TMS Development Undertakes Drayton Mills Rehab

Work has started on Drayton Mills Loft Apartments, a 289-unit apartment property in Spartanburg.

By Dees Stribling, Contributing Editor

Spartanburg, S.C.—Work has started on Drayton Mills Loft Apartments, a 289-unit apartment property in Spartanburg. It’s a redevelopment of the historic Drayton Mills, which is composed of four structures dating from the time when the city was a center of textile production. The first phase will involve two of the buildings.

TMS Development acquired the site from Pacolet Milliken last year, though Pacolet Milliken remains its master developer. The two buildings measure more than 500,000 square feet, and the redevelopment will include 68 distinctive floor plans that take advantage of the buildings’ exposed wood and steel, and their solid maple flooring.

Originally built in 1902 and expanded in increments over the next half-century, the cotton mill complex is comprised of four main buildings: the Spinning Building, Weaving Building, Warehouses and the Company Store. When the textile industry slowed and the bulk of the work went overseas in the last decades of the 20th century, mills throughout the South shuttered. Drayton Mill last operated in 1995, and in 2007 Pacolet Milliken inherited the property from Milliken & Co. In 2012, Drayton Mills was named to the National Register of Historic Places.

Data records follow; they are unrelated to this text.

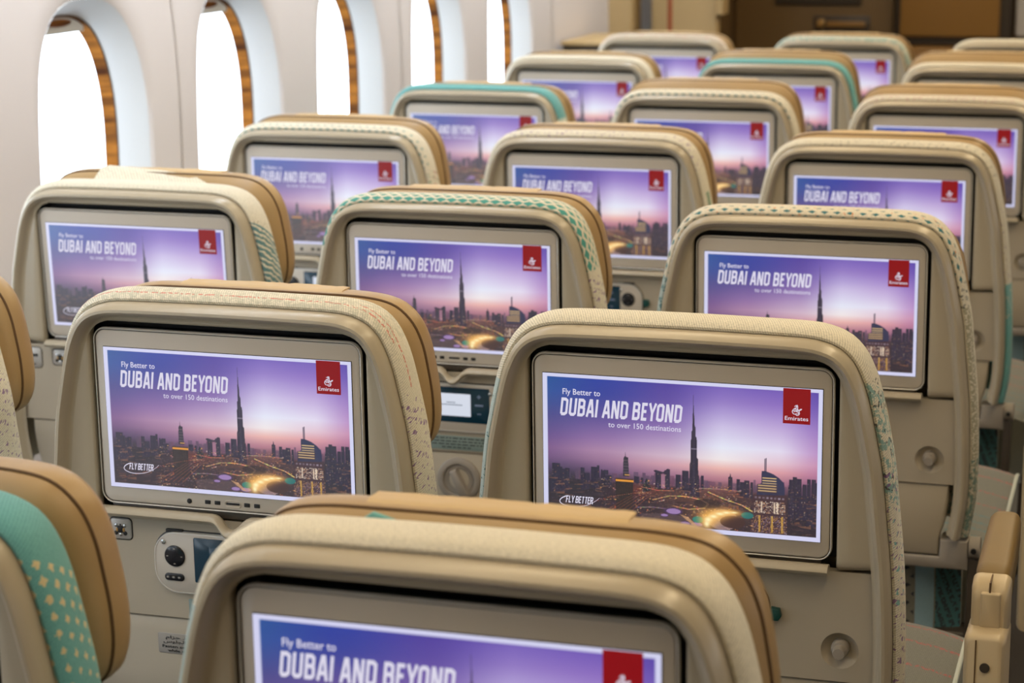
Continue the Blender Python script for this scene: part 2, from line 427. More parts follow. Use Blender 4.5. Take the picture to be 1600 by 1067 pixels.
    poly([(.763, .716), (.878, .706), (.882, .97), (.752, .97), (.757, .82)], (64, 42, 52))
    windows(.764, .72, .874, .745, 8, 1, [(190, 180, 200)], 1, .6)
    windows(.766, .755, .876, .835, 26, 11, [(252, 222, 180), (236, 176, 124), (255, 240, 216)], .72, 1.0)
    windows(.757, .85, .882, .965, 30, 15, [(236, 186, 100), (220, 160, 100), (140, 104, 124), (200, 180, 190)], .6, .95)
    for x in (.790, .835, .846): rect(x, .76, x+.004, .83, (255, 236, 206), .7)
    for x in (.782, .826, .862): rect(x, .85, x+.006, .96, (236, 184, 60), .6)
    # streets and lights
    for i in range(2300):
        x = rng.beta(1.5, 1.4); y = .67+.30*rng.rand()**.9; s = .0012+.0022*rng.rand()
        if .266 < x < .332 and y < .89: continue
        if .755 < x < .885: continue
        dim = (.35 if (x < .2 or x > .88) else 1)*(.45+1.1*(math.sin(x*31+3*math.sin(y*23))*math.sin(y*47+x*9) > -.1))
        col = [(238, 170, 90), (250, 220, 170), (214, 96, 56), (170, 130, 150), (120, 84, 110)][rng.choice(5, p=[.32, .18, .16, .14, .2])]
        rect(x, y, x+s*1.6, y+s*1.2, col, dim*(.12+.5*rng.rand()**1.6))
    for i in range(420):
        x = .02+.96*rng.rand(); y = .70+.26*rng.rand(); L = .01+.03*rng.rand()
        if .25 < x < .34 or .74 < x < .89: continue
        poly([(x, y), (x+L, y+L*.9*(rng.rand()-.5)), (x+L, y+.004+L*.5*(rng.rand()-.5)), (x, y+.005)], [(34, 26, 34), (90, 62, 60), (150, 98, 70), (60, 44, 60)][rng.randint(4)], .55)
    def road(pts, wd, col, a):
        for (x0, y0), (x1, y1) in zip(pts, pts[1:]):
            for q in range(14):
                tt = q/14; xx = x0+(x1-x0)*tt; yy = y0+(y1-y0)*tt
                rect(xx, yy, xx+wd, yy+wd*.9, [min(255, c_*(.7+.6*rng.rand())) for c_ in col], a)
    road([(.40, .80), (.46, .765), (.52, .76), (.575, .775), (.60, .80), (.585, .83), (.53, .845), (.47, .83)], .006, (206, 150, 104), .6)
    road([(.60, .72), (.66, .76), (.72, .79), (.76, .83)], .005, (240, 190, 120), .7); road([(.59, .735), (.65, .775), (.71, .81)], .004, (120, 80, 60), .7)
    road([(.57, .70), (.64, .695), (.72, .70)], .004, (220, 170, 130), .5); road([(.36, .72), (.42, .735), (.48, .73)], .004, (222, 130, 90), .6)
    road([(.05, .93), (.15, .87), (.25, .80), (.36, .755)], .004, (180, 96, 66), .5); road([(.34, .86), (.40, .85), (.46, .855)], .005, (150, 118, 130), .6)
    for k in range(6):
        poly([(.20+.02*k, .93), (.205+.02*k, .93), (.33+.012*k, .78), (.327+.012*k, .78)], (200, 96, 62), .35)
    poly([(.36, .965), (.36, .90), (.47, .885), (.56, .93), (.58, .966)], (86, 68, 72), .7)
    ell(.60, .80, .05, .03, (36, 26, 34), .7)
    for (x, y, a) in ((.478, .869, .033), (.445, .90, .016), (.520, .945, .022), (.562, .945, .026)):
        ell(x, y, a, a*.75, (70, 48, 84)); ell(x, y, a*.78, a*.55, (150, 120, 172))
    poly([(.50, .885), (.53, .90), (.565, .955), (.55, .955)], (196, 150, 110), .8)
    ell(.566, .912, .02, .022, (22, 112, 112)); ell(.742, .858, .022, .022, (26, 104, 104)); ell(.655, .90, .055, .07, (190, 160, 168), .55)
    ell(.69, .91, .045, .042, (62, 38, 40))
    for (x, y, rx, ry) in ((.598, .93, .017, .03), (.602, .90, .02, .03), (.622, .88, .022, .025), (.645, .862, .024, .02), (.668, .85, .02, .016), (.695, .848, .02, .012)):
        glow(x, y, rx*1.7, ry*1.7, (255, 190, 90), .6)
    for (x, y, rx, ry) in ((.598, .935, .010, .022), (.603, .905, .013, .016), (.622, .882, .014, .012), (.645, .862, .016, .010), (.668, .850, .014, .008), (.695, .846, .012, .006)):
        glow(x, y, rx, ry, (255, 244, 190), .95)
    # white border
    bw, bh = .018, .025
    m = (UU < bw) | (UU > 1-bw*.85) | (VV < bh) | (VV > 1-bh*1.25)
    blend(m.astype(float), (206, 206, 236))
    img = img.reshape(nv, S, nu, S, 3).mean(axis=(1, 3))
    c = np.clip(img, 0, 255)/255.0
    return np.where(c <= .04045, c/12.92, ((c+.055)/1.055)**2.4)

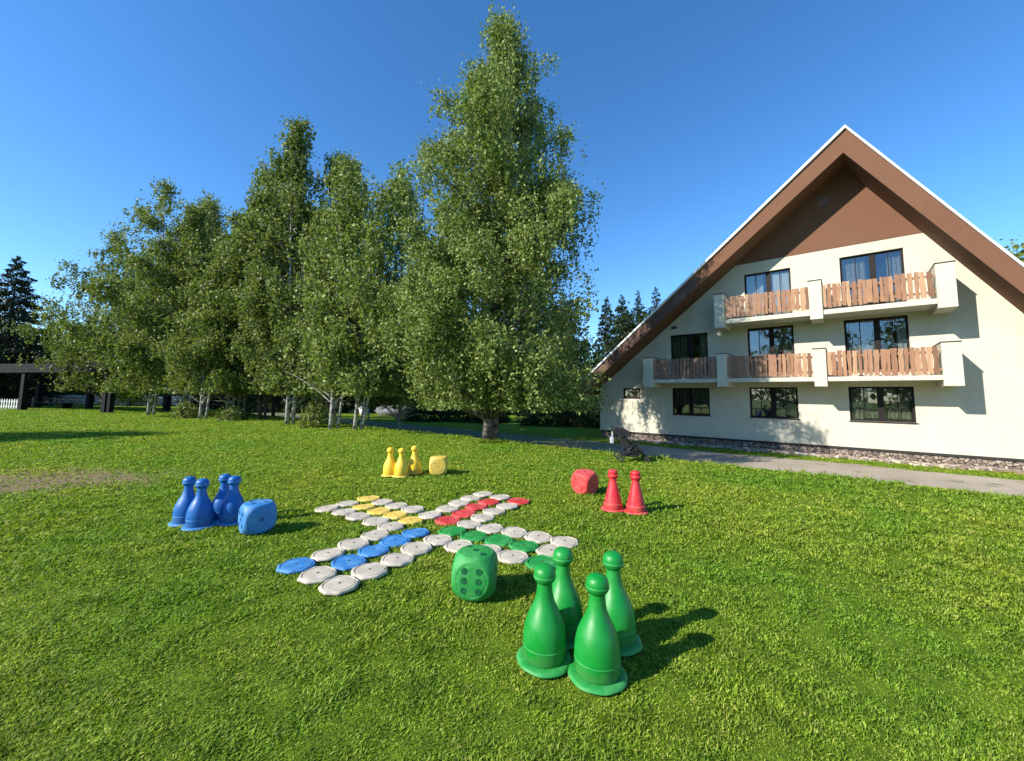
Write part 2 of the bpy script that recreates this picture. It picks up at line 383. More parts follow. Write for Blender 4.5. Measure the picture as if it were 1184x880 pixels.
PATH_S0, PATH_S1 = 14.9, 19.7
def path_edge(u, which):
    r = 0.14 * math.sin(u * 0.9 + which * 2) + 0.09 * math.sin(u * 2.3 + which) + 0.05 * math.sin(u * 6.1)
    return (PATH_S0 if which == 0 else PATH_S1) + r
def path_sheet():
    vs = []; fs = []; us = [-90 + i * 0.35 for i in range(400)]
    for u in us:
        for k in range(7):
            s = path_edge(u, 0) + (path_edge(u, 1) - path_edge(u, 0)) * k / 6
            x = FR[0] * u + FN[0] * s; y = FR[1] * u + FN[1] * s
            vs.append((x, y, g(x, y) + (0.012 if 0 < k < 6 else 0.003)))
    for i in range(len(us) - 1):
        for k in range(6): a = i * 7 + k; fs.append((a, a + 7, a + 8, a + 1))
    m, N, L, b = nmat('gravel_asphalt')
    co = N.new('ShaderNodeTexCoord').outputs['Object']
    n1 = noise_node(N, L, 0.7, 6, 0.6, co); n2 = noise_node(N, L, 40, 6, 0.8, co)
    r1 = ramp(N, L, n1.outputs[0], [(0.3, (0.31, 0.255, 0.185)), (0.7, (0.44, 0.37, 0.275))])
    r2 = ramp(N, L, n2.outputs[0], [(0.3, (0.6,) * 3), (0.7, (1.3,) * 3)])
    c = mixc(N, L, 1.0, r1.outputs[0], r2.outputs[0], 'MULTIPLY')
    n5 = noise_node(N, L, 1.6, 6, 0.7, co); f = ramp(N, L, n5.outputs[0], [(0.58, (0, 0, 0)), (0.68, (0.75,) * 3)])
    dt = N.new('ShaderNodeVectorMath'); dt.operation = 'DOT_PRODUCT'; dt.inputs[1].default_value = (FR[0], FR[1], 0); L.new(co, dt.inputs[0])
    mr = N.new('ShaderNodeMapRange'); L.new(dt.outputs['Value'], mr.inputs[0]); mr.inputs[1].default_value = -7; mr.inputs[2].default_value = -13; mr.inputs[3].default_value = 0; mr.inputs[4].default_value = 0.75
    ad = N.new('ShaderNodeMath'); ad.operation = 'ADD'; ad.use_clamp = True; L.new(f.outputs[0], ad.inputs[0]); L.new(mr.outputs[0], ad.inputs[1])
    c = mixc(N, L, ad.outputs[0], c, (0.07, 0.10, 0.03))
    L.new(c, b.inputs['Base Color']); b.inputs['Roughness'].default_value = 0.9; bump(N, L, n2.outputs[0], 0.6, 0.02, b)
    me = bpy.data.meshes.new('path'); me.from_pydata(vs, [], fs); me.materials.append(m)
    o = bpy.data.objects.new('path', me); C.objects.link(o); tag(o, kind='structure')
path_sheet()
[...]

The initial phase of the rehab will adapt the Spinning and Weaving Buildings to residential use. Pacolet Milliken, as the master developer of the site, is working on plans for the redevelopment of the other buildings on the property, which may include retail, event space, and possibly office space.

Common amenities at the Spinning and Weaving Buildings will include a fitness center, two community rooms, and a gallery displaying artifacts of Drayton Mills history. There will be a 60-foot lap and cold-jetted recreation pool outside, a courtyard space featuring fire pits and barbecue stations, and dog parks. A municipal nature trail will be connected to the property.

The developer recently obtained a $27.35 million first mortgage loan for the project. Grandbridge Real Estate Capital facilitated the overall finacing, a blend of federal historic tax credits, as well as South Carolina historic mill tax credits, and a FHA/HUD 221(d)(4) construction to perm loan product by Grandbridge that offers a 40-year fixed rate loan term.